TASK:
Set down the material below in full, matching it exactly.

RAW DATA:
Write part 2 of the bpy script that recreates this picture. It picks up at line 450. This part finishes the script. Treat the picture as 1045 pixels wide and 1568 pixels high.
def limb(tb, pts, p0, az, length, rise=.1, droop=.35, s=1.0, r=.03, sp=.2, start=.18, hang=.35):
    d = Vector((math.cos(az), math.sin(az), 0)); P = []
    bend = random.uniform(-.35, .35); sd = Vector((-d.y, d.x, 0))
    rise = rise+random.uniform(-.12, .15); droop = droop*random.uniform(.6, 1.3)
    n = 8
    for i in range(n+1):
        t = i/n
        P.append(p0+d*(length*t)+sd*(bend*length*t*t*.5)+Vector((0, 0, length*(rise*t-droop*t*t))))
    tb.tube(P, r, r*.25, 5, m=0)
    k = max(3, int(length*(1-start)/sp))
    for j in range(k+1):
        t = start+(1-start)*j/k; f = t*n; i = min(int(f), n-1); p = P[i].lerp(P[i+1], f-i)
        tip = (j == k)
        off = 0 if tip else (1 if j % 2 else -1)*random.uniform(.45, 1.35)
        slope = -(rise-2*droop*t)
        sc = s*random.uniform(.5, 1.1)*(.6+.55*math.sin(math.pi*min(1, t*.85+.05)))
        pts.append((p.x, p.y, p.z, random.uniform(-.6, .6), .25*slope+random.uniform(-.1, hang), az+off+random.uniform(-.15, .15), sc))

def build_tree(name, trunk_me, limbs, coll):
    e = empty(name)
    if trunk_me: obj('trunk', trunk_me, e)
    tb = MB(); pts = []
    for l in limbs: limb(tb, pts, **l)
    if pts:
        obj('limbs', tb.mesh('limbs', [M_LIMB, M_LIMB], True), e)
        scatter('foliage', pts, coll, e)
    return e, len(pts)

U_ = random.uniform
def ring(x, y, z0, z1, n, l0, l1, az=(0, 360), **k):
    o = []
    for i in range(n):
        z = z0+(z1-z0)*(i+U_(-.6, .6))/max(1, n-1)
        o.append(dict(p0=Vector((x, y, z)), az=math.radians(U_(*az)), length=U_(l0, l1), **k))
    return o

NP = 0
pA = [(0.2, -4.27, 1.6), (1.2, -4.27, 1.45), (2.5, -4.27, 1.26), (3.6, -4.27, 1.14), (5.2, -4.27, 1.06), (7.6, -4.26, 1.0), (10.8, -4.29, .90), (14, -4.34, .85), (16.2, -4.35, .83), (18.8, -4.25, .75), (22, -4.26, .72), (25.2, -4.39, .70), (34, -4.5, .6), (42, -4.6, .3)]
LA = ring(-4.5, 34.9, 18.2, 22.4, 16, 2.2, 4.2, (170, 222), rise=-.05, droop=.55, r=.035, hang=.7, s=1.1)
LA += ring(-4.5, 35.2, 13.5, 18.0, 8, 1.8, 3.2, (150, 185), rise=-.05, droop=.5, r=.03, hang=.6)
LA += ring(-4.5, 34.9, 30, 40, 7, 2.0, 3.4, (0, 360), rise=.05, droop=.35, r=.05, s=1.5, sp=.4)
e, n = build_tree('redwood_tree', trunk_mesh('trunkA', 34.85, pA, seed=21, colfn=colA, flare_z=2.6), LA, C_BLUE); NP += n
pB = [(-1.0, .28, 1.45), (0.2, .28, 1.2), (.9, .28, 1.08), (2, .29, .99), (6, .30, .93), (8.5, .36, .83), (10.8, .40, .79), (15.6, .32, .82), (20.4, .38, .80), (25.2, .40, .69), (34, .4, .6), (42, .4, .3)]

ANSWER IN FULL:
Write part 2 of the bpy script that recreates this picture. It picks up at line 450. This part finishes the script. Treat the picture as 1045 pixels wide and 1568 pixels high.
def limb(tb, pts, p0, az, length, rise=.1, droop=.35, s=1.0, r=.03, sp=.2, start=.18, hang=.35):
    d = Vector((math.cos(az), math.sin(az), 0)); P = []
    bend = random.uniform(-.35, .35); sd = Vector((-d.y, d.x, 0))
    rise = rise+random.uniform(-.12, .15); droop = droop*random.uniform(.6, 1.3)
    n = 8
    for i in range(n+1):
        t = i/n
        P.append(p0+d*(length*t)+sd*(bend*length*t*t*.5)+Vector((0, 0, length*(rise*t-droop*t*t))))
    tb.tube(P, r, r*.25, 5, m=0)
    k = max(3, int(length*(1-start)/sp))
    for j in range(k+1):
        t = start+(1-start)*j/k; f = t*n; i = min(int(f), n-1); p = P[i].lerp(P[i+1], f-i)
        tip = (j == k)
        off = 0 if tip else (1 if j % 2 else -1)*random.uniform(.45, 1.35)
        slope = -(rise-2*droop*t)
        sc = s*random.uniform(.5, 1.1)*(.6+.55*math.sin(math.pi*min(1, t*.85+.05)))
        pts.append((p.x, p.y, p.z, random.uniform(-.6, .6), .25*slope+random.uniform(-.1, hang), az+off+random.uniform(-.15, .15), sc))

def build_tree(name, trunk_me, limbs, coll):
    e = empty(name)
    if trunk_me: obj('trunk', trunk_me, e)
    tb = MB(); pts = []
    for l in limbs: limb(tb, pts, **l)
    if pts:
        obj('limbs', tb.mesh('limbs', [M_LIMB, M_LIMB], True), e)
        scatter('foliage', pts, coll, e)
    return e, len(pts)

U_ = random.uniform
def ring(x, y, z0, z1, n, l0, l1, az=(0, 360), **k):
    o = []
    for i in range(n):
        z = z0+(z1-z0)*(i+U_(-.6, .6))/max(1, n-1)
        o.append(dict(p0=Vector((x, y, z)), az=math.radians(U_(*az)), length=U_(l0, l1), **k))
    return o

NP = 0
pA = [(0.2, -4.27, 1.6), (1.2, -4.27, 1.45), (2.5, -4.27, 1.26), (3.6, -4.27, 1.14), (5.2, -4.27, 1.06), (7.6, -4.26, 1.0), (10.8, -4.29, .90), (14, -4.34, .85), (16.2, -4.35, .83), (18.8, -4.25, .75), (22, -4.26, .72), (25.2, -4.39, .70), (34, -4.5, .6), (42, -4.6, .3)]
LA = ring(-4.5, 34.9, 18.2, 22.4, 16, 2.2, 4.2, (170, 222), rise=-.05, droop=.55, r=.035, hang=.7, s=1.1)
LA += ring(-4.5, 35.2, 13.5, 18.0, 8, 1.8, 3.2, (150, 185), rise=-.05, droop=.5, r=.03, hang=.6)
LA += ring(-4.5, 34.9, 30, 40, 7, 2.0, 3.4, (0, 360), rise=.05, droop=.35, r=.05, s=1.5, sp=.4)
e, n = build_tree('redwood_tree', trunk_mesh('trunkA', 34.85, pA, seed=21, colfn=colA, flare_z=2.6), LA, C_BLUE); NP += n
pB = [(-1.0, .28, 1.45), (0.2, .28, 1.2), (.9, .28, 1.08), (2, .29, .99), (6, .30, .93), (8.5, .36, .83), (10.8, .40, .79), (15.6, .32, .82), (20.4, .38, .80), (25.2, .40, .69), (34, .4, .6), (42, .4, .3)]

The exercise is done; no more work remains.